13.2 Budget Allocation
A budget
allocating funds for each fiscal year shall be enacted by the Fellowship. The funds governed by the annual budget
comprise the General Fund. The Board of
Directors is authorized to spend money from the General Fund balance on hand to
meet the purposes of the budget. The
Board may adjust funds within the budget to meet the changed conditions.
13.2.1
Reserve Fund
A Reserve Fund shall be established consisting of surplus
funds allocated for the purpose of providing a margin of safety in meeting
emergency needs, as further defined in the policy manual.
13.2.2
Building Fund
A Building Fund shall be established consisting of surplus
funds allocated for the purpose of buying, selling, leasing or renting real
property.
Officers and members of the Board of Directors of the
Fellowship shall be indemnified by the Fellowship as set forth in the Articles
of Incorporation of the Fellowship.
These Bylaws
may be amended at a meeting of the membership by a two-thirds vote of those members
present and voting at an Annual or Special Meeting at which a quorum is present,
provided that proposed amendments to these Bylaws shall be submitted to the
members by surface or electronic mail at least 30 days prior to the meeting.

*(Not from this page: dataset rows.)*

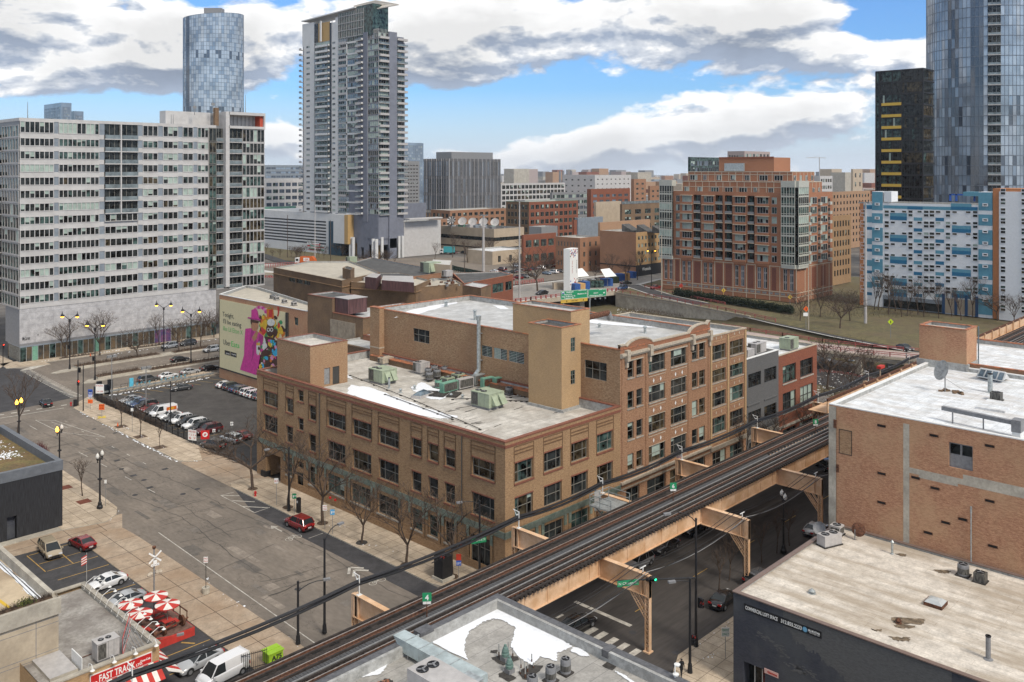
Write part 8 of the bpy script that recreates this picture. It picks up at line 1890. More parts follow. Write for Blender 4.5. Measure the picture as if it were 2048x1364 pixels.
for(pp4,z0_,z1_,lb)in((((763,560),(828,565),(826,552),(766,551)),11.4,14.6,'large maroon ribbed metal plant room with a pale top on the wide brick hall'),(((730,553),(753,556),(762,548),(745,546)),11.4,15.2,'slanted maroon metal stair enclosure on the dark roof')):
 b=MB();b.Pm([P_(x,y,z1_)for x,y in pp4],z0_,z1_,mr_,M.lgrey);tG(b.bd_('roof_plant_room',None),lb,'roof structure')
b=MB();b.Pm([P_(x,y,15.5)for x,y in((863,527),(900,530),(903,521),(866,519))],11,15.5,M.ltan,M.concw);tG(b.bd_('roof_plant_room',None),'pale beige plant room standing above the brown roofs','roof structure')
for i,(px,py,s_,lb)in eN(((858,545,1.0,'sage green rooftop air handler with a slanted hood on the dark roof'),(700,525,.6,'sage green air conditioner near the orange brick gable'),(893,552,.5,'small pale condenser box beside the beige plant room'))):
 q=at(px,py,12.4);rU(lb,q.x,q.x+6*s_,q.y,q.y+5*s_,11.9,3.4*s_+.6,'sage' if i<2 else 'lgrey',1,[(.5,2.5)]if i==0 else None)
b=MB()
for i in rA(20):q=at(ru(715,760),ru(552,560),12);b.cx_((q.x,q.y,11.4),ru(.4,1.4),.8,ru(.4,1.5),rCh([M.lgrey,M.mgrey,M.white]))
for i in rA(20):q=at(ru(840,920),ru(556,568),11.5);b.cx_((q.x,q.y,10.6),ru(.4,1.6),.6,ru(.2,.9),rCh([M.rust,M.mgrey,M.flash]))
tG(b.bd_('roof_plant',None),kI='stuff')
b=MB();b.Pm([(163.4,73.2),(196,73.2),(196,74.6),(163.4,74.6)],0,6.6,M.concw,M.white);o=tG(b.bd_('white_wall',None),'long white painted wall with a little mountain mural beside the tracks','wall')
b=MB();fm_=Fr((163.4,73.2),(196,73.2))
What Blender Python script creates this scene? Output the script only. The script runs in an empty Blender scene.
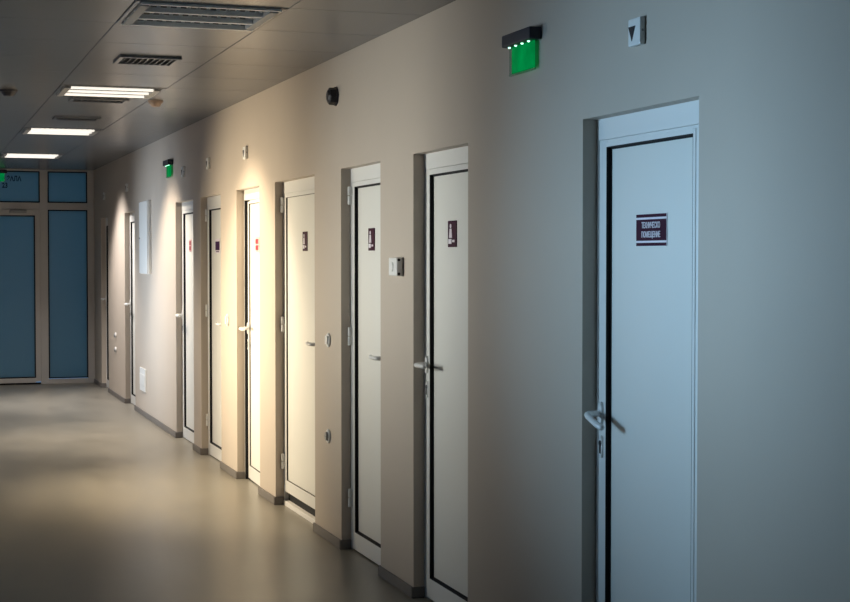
import bpy, bmesh, math, random
from mathutils import Vector, Matrix
random.seed(7)
C = bpy.context.scene.collection
PI = math.pi

# ------------------------------------------------------------------ sizes
W = 2.269        # face of the right wall
WL = -0.425      # face of the left wall
END = 20.0       # glazed partition
BACK = -2.0
CEIL = 2.727
D = 0.055        # reveal depth in front of each door frame
OPEN_H = 2.098
FZ = -0.02       # floor level
MOD = 0.684      # ceiling tile module

# ------------------------------------------------------------------ materials
def mat(name, col, rough=0.5, metal=0.0, spec=0.5, emit=None, strength=0.0, bump=0.0, bscale=60.0, var=0.0, coat=0.0):
    m = bpy.data.materials.new(name); m.use_nodes = True
    nt = m.node_tree; b = nt.nodes['Principled BSDF']
    b.inputs['Base Color'].default_value = (*col, 1)
    b.inputs['Roughness'].default_value = rough
    b.inputs['Metallic'].default_value = metal
    b.inputs['Specular IOR Level'].default_value = spec
    b.inputs['Coat Weight'].default_value = coat
    if emit:
        b.inputs['Emission Color'].default_value = (*emit, 1)
        b.inputs['Emission Strength'].default_value = strength
    if bump or var:
        tc = nt.nodes.new('ShaderNodeTexCoord'); n = nt.nodes.new('ShaderNodeTexNoise')
        n.inputs['Scale'].default_value = bscale; n.inputs['Detail'].default_value = 4
        nt.links.new(tc.outputs['Object'], n.inputs['Vector'])
        if bump:
            bp = nt.nodes.new('ShaderNodeBump'); bp.inputs['Strength'].default_value = bump
            bp.inputs['Distance'].default_value = 0.002
            nt.links.new(n.outputs['Fac'], bp.inputs['Height']); nt.links.new(bp.outputs['Normal'], b.inputs['Normal'])
        if var:
            n2 = nt.nodes.new('ShaderNodeTexNoise'); n2.inputs['Scale'].default_value = 1.7; n2.inputs['Detail'].default_value = 5
            nt.links.new(tc.outputs['Object'], n2.inputs['Vector'])
            r = nt.nodes.new('ShaderNodeValToRGB')
            r.color_ramp.elements[0].position = 0.3; r.color_ramp.elements[1].position = 0.7
            r.color_ramp.elements[0].color = (*[c*(1-var) for c in col], 1)
            r.color_ramp.elements[1].color = (*[min(1, c*(1+var)) for c in col], 1)
            nt.links.new(n2.outputs['Fac'], r.inputs['Fac']); nt.links.new(r.outputs['Color'], b.inputs['Base Color'])
    return m

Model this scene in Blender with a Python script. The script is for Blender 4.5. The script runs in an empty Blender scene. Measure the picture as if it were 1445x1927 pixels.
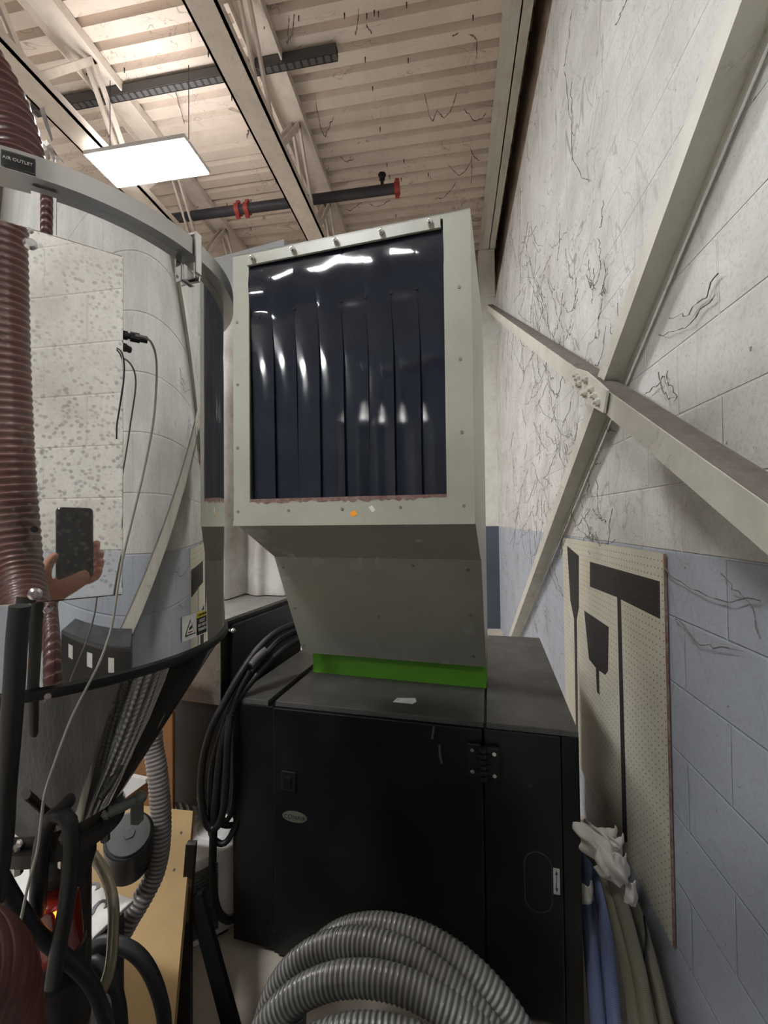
import bpy, math, random
from mathutils import Vector, Matrix
random.seed(7)
SC = bpy.context.scene
COL = SC.collection
R_ = math.radians

# ------------------------------------------------------------------ camera, world, lights, exposure
F, W, H, ZC = 800.0, 1445, 1927, 1.6
YAW, PITCH, ROLL = R_(9.1), R_(1.14), R_(0.63)
CF = Vector((-math.sin(YAW)*math.cos(PITCH), math.cos(YAW)*math.cos(PITCH), math.sin(PITCH)))
_r = Vector((math.cos(YAW), math.sin(YAW), 0)); _u = _r.cross(CF)
CR = _r*math.cos(ROLL) - _u*math.sin(ROLL); CU = CR.cross(CF)
CP = Vector((0, 0, ZC))
cam = bpy.data.objects.new('camera', bpy.data.cameras.new('camera'))
cam.data.sensor_fit = 'HORIZONTAL'; cam.data.sensor_width = 36; cam.data.lens = 36*F/W
cam.data.clip_start = 0.02; cam.data.clip_end = 100
cam.matrix_world = Matrix(((CR.x, CU.x, -CF.x, CP.x), (CR.y, CU.y, -CF.y, CP.y), (CR.z, CU.z, -CF.z, CP.z), (0, 0, 0, 1)))
COL.objects.link(cam); SC.camera = cam
SC.view_settings.view_transform = 'Standard'; SC.view_settings.look = 'None'
SC.view_settings.gamma = 1; SC.view_settings.use_curve_mapping = False
SC.view_settings.exposure = 1.42
wd = bpy.data.worlds.new('world'); SC.world = wd; wd.use_nodes = True
wd.node_tree.nodes['Background'].inputs[0].default_value = (0.55, 0.57, 0.6, 1)
wd.node_tree.nodes['Background'].inputs[1].default_value = 0.10
PANEL_STRENGTH = 60
# centre x, centre y of each LED panel hung at z 5.2 (the first one is the lamp in view)
PANELS = [(-2.96, 3.78), (-2.0, -1.7), (-6.2, 3.9), (-7.4, -5.6)]

# ------------------------------------------------------------------ helpers
def ray(px, py): return CF + CR*((px-W/2)/F) - CU*((py-H/2)/F)
def D(px, py, z): return CP + ray(px, py)*z
def on(px, py, n, d):
    n = Vector(n); v = ray(px, py); return CP + v*((d-n.dot(CP))/n.dot(v))
def PZ(px, py, z): return on(px, py, (0, 0, 1), z)
def PX(px, py, x): return on(px, py, (1, 0, 0), x)

MATRIX = {}
def frame(x, y, z, yaw=0): return Matrix.Translation((x, y, z)) @ Matrix.Rotation(R_(yaw), 4, 'Z')
def thing(name, label, cat, M, group=None):
    o = bpy.data.objects.new(name, None); o.empty_display_size = .1
    if not isinstance(M, Matrix): M = Matrix.Translation(M)
    o.matrix_world = M; MATRIX[o.name] = M.copy(); COL.objects.link(o)
    o['label'] = label; o['category'] = cat
    if group: o['group'] = group
    return o
def tag(o, label=None, cat=None, group=None, kind=None):
    if label: o['label'] = label
    if cat: o['category'] = cat
    if group: o['group'] = group
    if kind: o['kind'] = kind
    return o

def link_mesh(name, vs, fs, mat, parent=None, world=False, smooth=None, uvs=None, slots=None, mi=None):
    """parent None: vs in world coordinates, the origin goes to the base; parent set: vs local unless world"""
    me = bpy.data.meshes.new(name)
    vs = [Vector(v) for v in vs]
    o = None; MW = Matrix.Identity(4)
    if parent is None:
        c = sum(vs, Vector())/len(vs); c.z = min(v.z for v in vs)
        vs = [v-c for v in vs]; MW = Matrix.Translation(c)
    elif world:
        inv = MATRIX[parent.name].inverted(); vs = [inv @ v for v in vs]
    me.from_pydata([tuple(v) for v in vs], [], fs)
    if uvs:
        l = me.uv_layers.new(name='UVMap')
        for i, uv in enumerate(uvs): l.data[i].uv = uv
    me.update()
    if smooth is not None:
        me.polygons.foreach_set('use_smooth', [True]*len(me.polygons))
        if smooth < 180: me.set_sharp_from_angle(angle=R_(smooth))
    for m in (slots or [mat]): me.materials.append(m)
    if mi: me.polygons.foreach_set('material_index', mi)
    o = bpy.data.objects.new(name, me); COL.objects.link(o)
    if parent is not None:
        o.parent = parent; MATRIX[o.name] = MATRIX[parent.name].copy()
    else:
        o.matrix_world = MW; MATRIX[o.name] = MW.copy()
    return o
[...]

The notice will include the date and place of
an open meeting to discuss the proposed changes.
Upon
dissolution of the Fellowship and after provision is made for all of its
liabilities, its net assets shall be transferred to the UUA in accordance with
the provisions of the Articles of Incorporation.
ADOPTION
Notwithstanding
Section 6.1, these bylaws must be approved by at least a two-thirds majority of
all members present at a properly called meeting. In addition, the quorum at
such a meeting must be at least 25 percent (25%) of the Fellowship’s entire
membership.
If
accepted by the Fellowship, these bylaws will supercede any previous bylaws.